The lines to extract run from the first line of the material below to the line containing "return r.outputs['Color']", both included; leave the pictures behind.
-- START OF GIVEN MATERIAL --
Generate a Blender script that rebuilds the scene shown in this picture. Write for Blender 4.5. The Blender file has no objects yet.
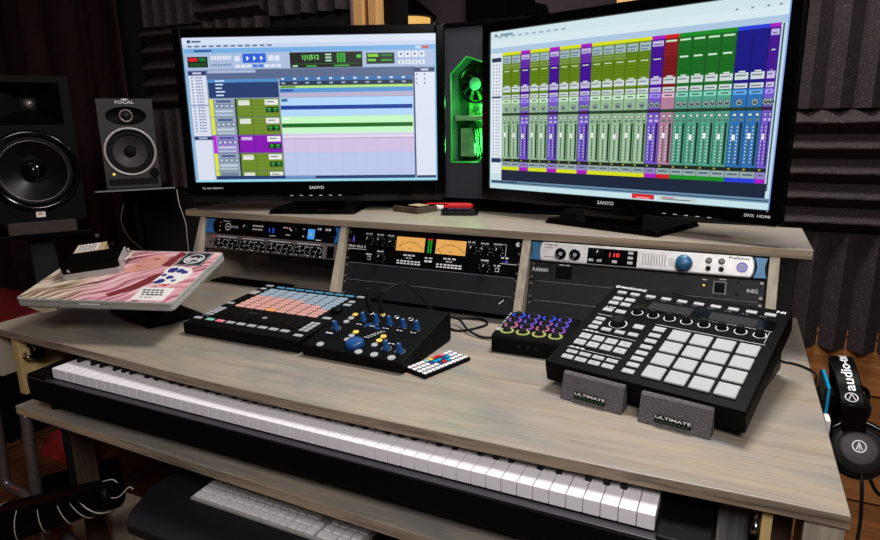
import bpy, bmesh, math, random
from mathutils import Matrix, Vector
random.seed(7)
SC = bpy.context.scene
COL = SC.collection
PI = math.pi

# ------------------------------------------------------------------ colour and materials
def lin(c):
    out = []
    for v in c[:3]:
        v = v / 255.0
        out.append(v / 12.92 if v <= 0.04045 else ((v + 0.055) / 1.055) ** 2.4)
    return (out[0], out[1], out[2], 1.0)

def nodes_of(name):
    m = bpy.data.materials.new(name)
    m.use_nodes = True
    nt = m.node_tree
    return m, nt, nt.nodes['Principled BSDF']

def add(nt, t, **kw):
    n = nt.nodes.new(t)
    for k, v in kw.items():
        if k in n.inputs:
            n.inputs[k].default_value = v
        else:
            setattr(n, k, v)
    return n

def ramp(nt, fac, stops):
    r = nt.nodes.new('ShaderNodeValToRGB')
    els = r.color_ramp.elements
    while len(els) < len(stops):
        els.new(0.5)
    for e, (p, c) in zip(els, stops):
        e.position = p
        e.color = c
    nt.links.new(fac, r.inputs['Fac'])
    return r.outputs['Color']

def coords(nt, scale=(1, 1, 1), rot=(0, 0, 0)):
    tc = nt.nodes.new('ShaderNodeTexCoord')
    mp = nt.nodes.new('ShaderNodeMapping')
    mp.inputs['Scale'].default_value = scale
    mp.inputs['Rotation'].default_value = rot
    nt.links.new(tc.outputs['Object'], mp.inputs['Vector'])
    return mp.outputs['Vector']

def noise(nt, vec, scale, detail=4, rough=0.6, dist=0.0):
    n = add(nt, 'ShaderNodeTexNoise', Scale=scale, Detail=detail, Roughness=rough, Distortion=dist)
    nt.links.new(vec, n.inputs['Vector'])
    return n.outputs['Fac']

def bump(nt, b, h, strength=0.2, dist=0.001):
    n = add(nt, 'ShaderNodeBump', Strength=strength, Distance=dist)
    nt.links.new(h, n.inputs['Height'])
    nt.links.new(n.outputs['Normal'], b.inputs['Normal'])

def plain(name, rgb, rough=0.5, metal=0.0, var=0.12, scale=60, bumpy=0.0, spec=0.5, coat=0.0):
    m, nt, b = nodes_of(name)
    c = lin(rgb)
    v = coords(nt)
    f = noise(nt, v, scale, 3)
    lo = tuple(x * (1 - var) for x in c[:3]) + (1,)
    hi = tuple(min(1, x * (1 + var)) for x in c[:3]) + (1,)
    nt.links.new(ramp(nt, f, [(0.3, lo), (0.7, hi)]), b.inputs['Base Color'])
    b.inputs['Roughness'].default_value = rough
    b.inputs['Metallic'].default_value = metal
    b.inputs['Specular IOR Level'].default_value = spec
    b.inputs['Coat Weight'].default_value = coat
    if bumpy:
        bump(nt, b, noise(nt, v, scale * 12, 2), bumpy)
    return m

def glow(name, rgb, strength=1.0):
    m, nt, b = nodes_of(name)
    b.inputs['Base Color'].default_value = (0.01, 0.01, 0.01, 1)
    b.inputs['Emission Color'].default_value = lin(rgb)
    b.inputs['Emission Strength'].default_value = strength
    b.inputs['Roughness'].default_value = 0.4
    return m

def wood(name, stops, axis=0, rough=0.5, fine=1.0, bstr=0.15, band=1.0, spec=0.4):
    """long-grained wood; axis = direction of the grain"""
    m, nt, b = nodes_of(name)
    s = [14.0 * band] * 3
    s[axis] = 0.9 * band
    v = coords(nt, tuple(s))
    big = noise(nt, v, 1.0, 5, 0.62, 0.6)
    s2 = [120.0 * fine] * 3
    s2[axis] = 4.0 * fine
    v2 = coords(nt, tuple(s2))
    fin = noise(nt, v2, 1.0, 4, 0.6, 0.2)
    mix = add(nt, 'ShaderNodeMath', operation='MULTIPLY_ADD')
    nt.links.new(fin, mix.inputs[0])
    mix.inputs[1].default_value = 0.42
    nt.links.new(big, mix.inputs[2])
    sub = add(nt, 'ShaderNodeMath', operation='SUBTRACT')
    nt.links.new(mix.outputs[0], sub.inputs[0])
    sub.inputs[1].default_value = 0.21
    nt.links.new(ramp(nt, sub.outputs[0], [(p, lin(c)) for p, c in stops]), b.inputs['Base Color'])
    b.inputs['Roughness'].default_value = rough
    b.inputs['Specular IOR Level'].default_value = spec
    bump(nt, b, fin, bstr, 0.0006)
    return m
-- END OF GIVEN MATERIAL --
= WRITTEN SOLUTION =
Generate a Blender script that rebuilds the scene shown in this picture. Write for Blender 4.5. The Blender file has no objects yet.
import bpy, bmesh, math, random
from mathutils import Matrix, Vector
random.seed(7)
SC = bpy.context.scene
COL = SC.collection
PI = math.pi

# ------------------------------------------------------------------ colour and materials
def lin(c):
    out = []
    for v in c[:3]:
        v = v / 255.0
        out.append(v / 12.92 if v <= 0.04045 else ((v + 0.055) / 1.055) ** 2.4)
    return (out[0], out[1], out[2], 1.0)

def nodes_of(name):
    m = bpy.data.materials.new(name)
    m.use_nodes = True
    nt = m.node_tree
    return m, nt, nt.nodes['Principled BSDF']

def add(nt, t, **kw):
    n = nt.nodes.new(t)
    for k, v in kw.items():
        if k in n.inputs:
            n.inputs[k].default_value = v
        else:
            setattr(n, k, v)
    return n

def ramp(nt, fac, stops):
    r = nt.nodes.new('ShaderNodeValToRGB')
    els = r.color_ramp.elements
    while len(els) < len(stops):
        els.new(0.5)
    for e, (p, c) in zip(els, stops):
        e.position = p
        e.color = c
    nt.links.new(fac, r.inputs['Fac'])
    return r.outputs['Color']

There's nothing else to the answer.